Sunday, July 25, 2010

Wiki Leaks Afghan War Diary

The leak of over 91,000 reports about the War in Afghanistan on wikileaks.org will certainly change the world of information gathering and classified documentation.

Wikileaks.org, a Web site that publishes classified documents and reports with the promise that they will protect the source, leaked Sunday around 91,000 reports on the Afghan war. The reports came from people aligned with Afghan officials and military personnel according to reports from the Guardian, The New York Times and Der Speigel, the three major news outlets that first reported on the leaks.

Time will tell whether the information in the reports will change public opinion about Afghanistan and the outcome of the war. But what the information does prove is a drastic change in the way we handle what was once seen as untouchable information. Prior to the development of wikileaks, which began in January 2007, there was a vast sea of documents that were considered "off-limits" or "confidential." Wikileaks changes all that. If Wikileaks can make its way through this major ordeal and defend its right to the information successfully, this will break all boundaries of what information should and can be accessible to the public. If it cannot defend itself, regulation will only become tighter and censorship could be used more often when describing why we don't know everything we would like about the government's or other organizations' activities.

Much speculation has been circulating this Web site for some time now. On the "About Us" section on the Wikileak Web site, a quote from Time Magazine says, "... could become as important a journalistic tool as the Freedom of Information Act."

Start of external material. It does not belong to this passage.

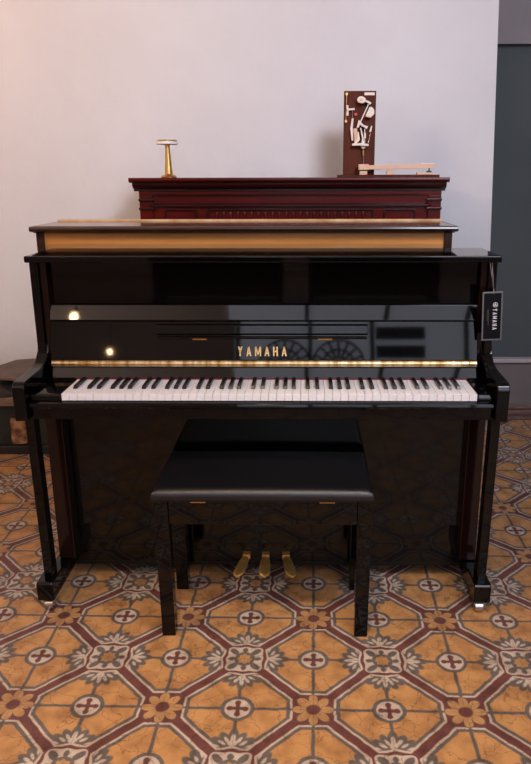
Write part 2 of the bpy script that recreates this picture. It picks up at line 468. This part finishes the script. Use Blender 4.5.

Philip Shenon, a writer for The New York Times was quoted on NPR last week saying, "You certainly hear at the Pentagon, at the White House, concern that one of these days somebody is going to leak something really important to an organization like Wikileaks. The example given to me is American nuclear secrets or the whereabouts of Osama bin Laden. Would Wikileaks put that out to the world without much filtering, and isn't there a threat in that?"

Personal Opinion

As I said above, time will tell the ultimate outcome of this development and it will be up to how Wikileaks, the White House and the mainstream media handle this situation that determines whether Wikileaks gets the fame it has been vying for for three years or falls short of journalistic excellence and reaches the level of Tweeted headlines and untrusted Wikipedia pages.

Most likely, it will end up somewhere in the middle. People will go to the site for basic information, much like they do for Wikipedia. However, this site must continue to be monitored closely because whenever the public is given information, it will undoubtably make some more informed but others it will give the impetus they wanted to make outlandish accusations.

While people often read Wikipedia as a major source of information, I do not believe people visiting Wikileaks will take it as it is. Because Wikileaks is set up as a research site, it will be used as just that, one of many sources for in depth research. All that is certain is this, over the next few weeks and months, a lot of people are going to have a lot of work on their hands.